# Material
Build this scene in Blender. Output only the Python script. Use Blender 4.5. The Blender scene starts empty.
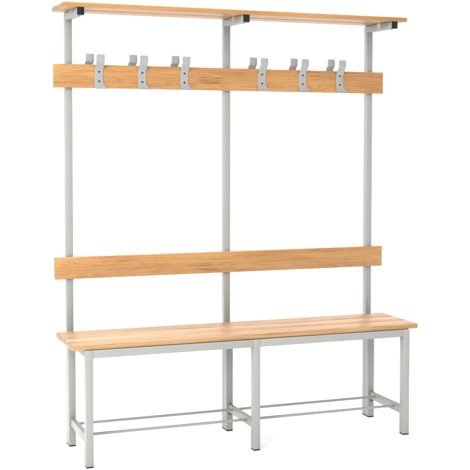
import bpy, bmesh, math
from mathutils import Vector, Matrix

scene = bpy.context.scene
COL = scene.collection

# ------------------------------------------------------------------ materials
class G:
    """small helper to write node graphs"""
    def __init__(self, name):
        self.m = bpy.data.materials.new(name)
        self.m.use_nodes = True
        self.nt = self.m.node_tree
        self.nt.nodes.clear()
        self.out = self.nt.nodes.new('ShaderNodeOutputMaterial')
        self.b = self.nt.nodes.new('ShaderNodeBsdfPrincipled')
        self.nt.links.new(self.b.outputs[0], self.out.inputs['Surface'])
    def n(self, t, **kw):
        nd = self.nt.nodes.new(t)
        for k, v in kw.items():
            setattr(nd, k, v)
        return nd
    def put(self, sock, v):
        if isinstance(v, bpy.types.NodeSocket):
            self.nt.links.new(v, sock)
        else:
            sock.default_value = v
    def math(self, op, a, b=0.0, c=0.0, clamp=False):
        nd = self.n('ShaderNodeMath', operation=op, use_clamp=clamp)
        for i, v in enumerate((a, b, c)):
            self.put(nd.inputs[i], v)
        return nd.outputs[0]
    def vmath(self, op, a, b=(0, 0, 0)):
        nd = self.n('ShaderNodeVectorMath', operation=op)
        self.put(nd.inputs[0], a)
        self.put(nd.inputs[1], b)
        return nd.outputs['Value'] if op in ('LENGTH', 'DISTANCE', 'DOT_PRODUCT') else nd.outputs[0]
    def noise(self, vec, scale=1.0, detail=2.0, rough=0.5, color=False):
        nd = self.n('ShaderNodeTexNoise')
        self.put(nd.inputs['Vector'], vec)
        nd.inputs['Scale'].default_value = scale
        nd.inputs['Detail'].default_value = detail
        nd.inputs['Roughness'].default_value = rough
        return nd.outputs['Color'] if color else nd.outputs['Fac']
    def ramp(self, fac, stops):
        nd = self.n('ShaderNodeValToRGB')
        el = nd.color_ramp.elements
        while len(el) < len(stops):
            el.new(0.5)
        for e, (p, c) in zip(el, stops):
            e.position = p
            e.color = (c[0], c[1], c[2], 1)
        self.put(nd.inputs[0], fac)
        return nd.outputs[0]
    def mix(self, fac, a, b, mode='MIX'):
        nd = self.n('ShaderNodeMix', data_type='RGBA', blend_type=mode)
        self.put(nd.inputs[0], fac)
        for i, v in ((6, a), (7, b)):
            if isinstance(v, bpy.types.NodeSocket):
                self.nt.links.new(v, nd.inputs[i])
            else:
                nd.inputs[i].default_value = (v[0], v[1], v[2], 1)
        return nd.outputs[2]
    def step(self, v, lo, hi):
        nd = self.n('ShaderNodeMapRange', interpolation_type='SMOOTHSTEP')
        self.put(nd.inputs['Value'], v)
        nd.inputs['From Min'].default_value = lo
        nd.inputs['From Max'].default_value = hi
        return nd.outputs[0]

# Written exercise
Search the data for the string "scene" and copy each line where it appears.

# Result of this task
Build this scene in Blender. Output only the Python script. Use Blender 4.5. The Blender scene starts empty.
scene = bpy.context.scene
COL = scene.collection